Arpat si è contraddetta” - La critica di Legambiente e comitato è diretta ad Arpat, che secondo i due soggetti: “Ha ritenuto affidabile il progetto presentato da un gestore che quattro anni fa aveva lasciato l’impianto in uno stato di abbandono, e che non ha dato attuazione a molte delle prescrizioni emanate dalla stessa Arpat nel 2009. Nel frattempo la Provincia non ha controllato in alcun modo la realizzazione delle prescrizioni. Dai verbali Arpat del 2009 infatti, risulta chiaramente che i proprietari non hanno gestito in modo corretto l’impianto dopo la sospensione dei conferimenti. Arpat nel 2009 ha prescritto una serie di interventi a carico dei proprietari/gestori della discarica. Nel 2013 si ripetono indicazioni e prescrizioni che evidentemente non sono mai state attuate. Arpat inoltre si guarda bene dal fare una ricognizione delle prescrizioni attuate e di quelle rimaste lettera morta. Arpat nel 2013 contraddice quindi quanto ha stabilito nel 2009. Perché?” si chiedono Legambiente e comitato.

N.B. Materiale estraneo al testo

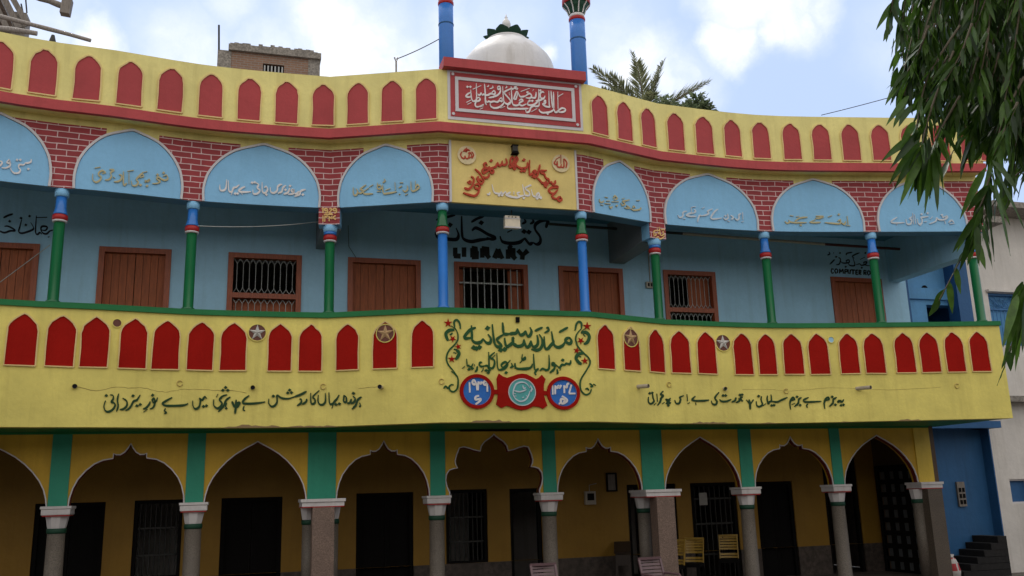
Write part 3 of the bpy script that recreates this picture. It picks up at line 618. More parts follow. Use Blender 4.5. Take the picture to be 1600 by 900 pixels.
vine(["1.3:885,240 905,150 940,115 975,140 975,210", "975,210 910,290 895,370 930,470 1010,560 1080,630 1095,700 1050,790 985,900", "2:970,270 1040,265 1085,320 1060,400 1010,430", "1000,290 1030,325", "2:1000,560 930,570 900,630 940,690 980,710", "920,590 970,610", "0.8:975,250 1030,205"],
     ((800, 570), ["1040,80 970,200 955,290 975,370 1030,420 1090,400 1115,340", "1030,340 1060,335 1078,360", "1090,260 1130,300 1100,310", "1140,270 1178,292"]), [(1055, 180, 62, -1.57), (965, 382, 52, 2.8), (908, 520, 48, 2.4), (1022, 665, 52, 3.4)], 800, 'green vine with red flowers right of the school name')
mb = MB(); mb.plate(CENTRE, [CENTRE.hit(x, y) for x, y in ((805.5, 496), (811, 496), (811, 504), (805.5, 504))], 0, 0.04); mb.build('socket_box', 'dark', bal)
# ---------------------------------------------------------------- balcony slab and the gallery behind it
def deck(z0, z1, d, yb, name, mat):
    us_ = [u for u in FRONT.s]; mb = MB(); pts = []
    for u in us_:
        p = FRONT.P(u, 0, d)
        for z in (z0, z1): pts += [(p[0], p[1], z), (p[0], yb, z)]
    fs_ = []
    for i in range(len(us_) - 1):
        a, b = i * 4, i * 4 + 4
        fs_ += [(a, a + 1, b + 1, b), (a + 2, b + 2, b + 3, a + 3), (a, b, b + 2, a + 2), (a + 1, a + 3, b + 3, b + 1)]
    e = (len(us_) - 1) * 4; fs_ += [(0, 2, 3, 1), (e, e + 1, e + 3, e + 2)]
    mb.add(pts, fs_); return mb.build(name, mat, B)
deck(2.93, 3.70, -0.201, 17.29, 'balcony_slab', 'rail')
deck(7.05, 7.2, -0.29, 16.199, 'gallery_ceiling', 'ceil')
deck(7.70, 7.80, -0.04, 20.0, 'roof_slab', 'conc')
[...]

Progetto a rifiuti zero, respinto - “Il progetto alternativo a rifiuti zero presentato dai comuni è stato ritenuto non tecnicamente accettabile da Arpat e Provincia, eppure non ci sono elementi tecnici significativi per dirlo, visto che della situazione attuale della discarica si conosce poco.

Arpat infatti durante la Conferenza dei Servizi, demolisce il progetto dei comuni, salvo poi dire che:

– per acquisire informazioni circa lo stato del corpo dei rifiuti sarebbe necessario effettuare indagini di tipo geotecnico per capire la caratterizzazione chimico-fisica dei materiali e il loro stato di mineralizzazione

– dovranno essere effettuate prove di permeabilità e misure del livello dei percolati per capire lo stato di saturazione in acqua dei rifiuti

– inoltre, non essendo stati realizzati i nuovi pozzi di monitoraggio, non è noto neanche lo stato di inquinamento delle acque sotterranee.

Ma se occorrono delle indagini che nessuno ha fatto per capire lo stato dei rifiuti e del percolato, sulla base di quali dati e analisi viene rigettato il progetto alternativo dei comuni?”.

Possibile alternative e il ruolo decisivo di Arpat e Provincia - “Si potrebbe anche ipotizzare un progetto di minima, che preveda una migliore copertura della discarica, un miglioramento nella gestione del percolato e del biogas, senza movimentare né aggiungere rifiuti, e quindi un progetto meno costoso e realizzabile in tempi brevi. Ma senza dati certi, ognuno può dire quel che vuole, solo che Arpat e Provincia hanno anche il potere di decidere, assegnando così un premio alle inadempienze dei gestori. Non saranno per caso le decine, o forse centinaia, di milioni di euro che costituiranno i profitti di un conferimento di 270mila metri cubi di rifiuti, a rendere più convincente il progetto dei proprietari?” suggeriscono i due soggetti.

L'importanza di avere dati certi – Per Legambiente e comitato la messa in sicurezza passa dall'acquisizione di dati certi: “Ogni decisione circa la modalità di chiusura e messa in sicurezza della discarica va subordinata alla disponibilità di dati affidabili sullo stato dei rifiuti, la stabilità della discarica, l’inquinamento delle acque, l’emissione di gas. Se ci sono situazioni critiche, che nessuno finora ha individuato e determinato con precisione, vanno affrontate con un piano di bonifica del sito e non certo con nuovi rifiuti”.

Il timore di Legambiente e del comitato unitario è: “Che si portino per 3 anni, o più probabilmente indefinitamente, rifiuti su un sistema di captazione del percolato che non funziona da anni (relazioni Arpat), con la scusa di mettere in sicurezza la discarica”.